Even then, if Germany doesn’t go overly wide in their attack, speaking strictly about reinforcements, only 1-2 Soviet INF per turn should be able to actively make it to a relevant area in the city in the first few rounds of the game. The TANKs from the tractor factory are a strong point for the Soviet player, since they have 2 Movement and good stats, but in the initial, critical turns where Germany is trying to get its foothold in the city there will only be two of them. Additionally, if the German player is targeting the factories (another point of interest; once a factory is lost once, it’s gone forever).
My point with this wall of text is that the IPC counts you’re referencing do not reflect the full reality of how the game actually plays out if Germany is not playing a conventional, slow-but-steady INF push strategy.
@Hansolo88 said in Axis & Allies Stalingrad: Early Review and Balance Impressions:
You are correct that bidding was included in the rules as an optional rule, per page 28. I have not attempted this yet but it’s in theory an easy fix for boosting the Axis starting forces.
Reducing/Boosting the Axis starting forces is actually very delicate.

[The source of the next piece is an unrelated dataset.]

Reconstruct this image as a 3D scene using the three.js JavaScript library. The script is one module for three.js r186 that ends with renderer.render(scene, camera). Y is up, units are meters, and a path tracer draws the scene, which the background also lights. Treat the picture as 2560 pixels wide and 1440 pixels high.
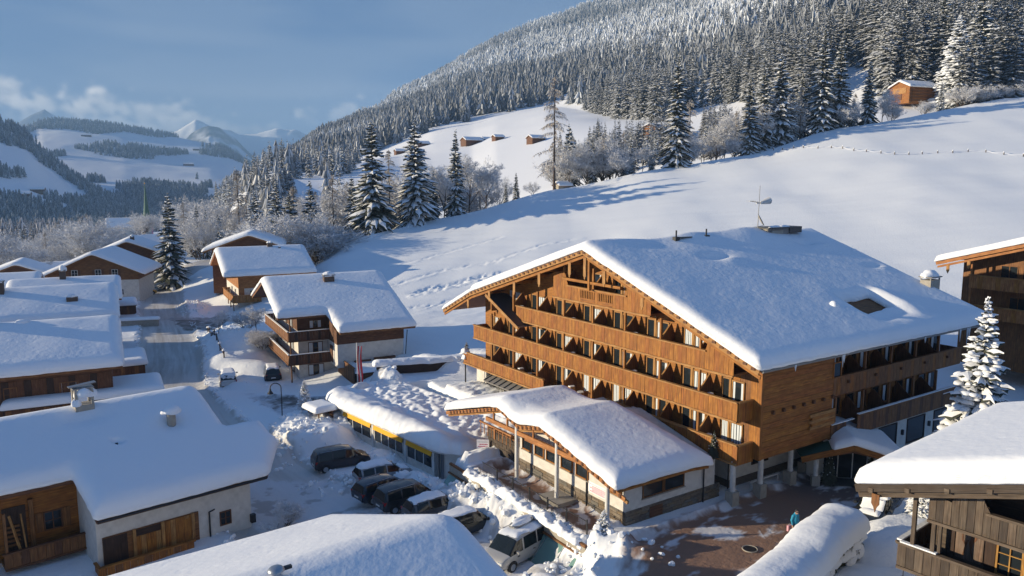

Given how small the IPC count is across the board (16 in the city, 4 on the outside), if Germany takes even 6 IPC off of USSR you will see that they begin to completely collapse across the board due to lack of reinforcements. The Uranus forces are extremely powerful (the general idea is that, if Germany can pressure USSR to blow their Uranus deployment early (round 5/6), then Germany will be at a huge advantage going into the late game, but if USSR is able to defend well enough to deploy on the last possible turn (round 7), then Soviets will have the edge unless Germany somehow racked up a huge IPC count for Winter Storm.
@Hansolo88 said in Axis & Allies Stalingrad: Early Review and Balance Impressions:
. However it does feel like the entire box ix focused on a narrow popular view of the campaign rather than the full picture of what the Axis were trying to accomplish
Two Last/minor points: Even though I defended them from a balance perspective in another thread, I do wish the Minor Axis pieces had something else to them to give them more flavor (beyond being yellow for Romania, anyway). They were actually added pretty late in development and there was a desire this time to avoid making the game feel overly bloated with minor/one-off rules (since the complexity level of North Africa was divisive).
There was also some discussion to make the starting date earlier, as the in-game start date reflects a point where the Germans already took a surprisingly large number of casualties by attrition (meaning the battle was basically already lost), but that was also sacrificed because the feeling was that the game was already running long (which was apparently the correct call, since F2F cons are apparently talking about using the shorter scenario for tournaments with the game as-is).
Happy to keep discussing if needed. I apologize that I keep generalizing but I generally do better with this sort of thing when I can have TripleA open in front of me to show specific moves/battles/probability calculations.
EDIT: I misstated that there were only 14 IPCs in the city. That was a typo. There are 16.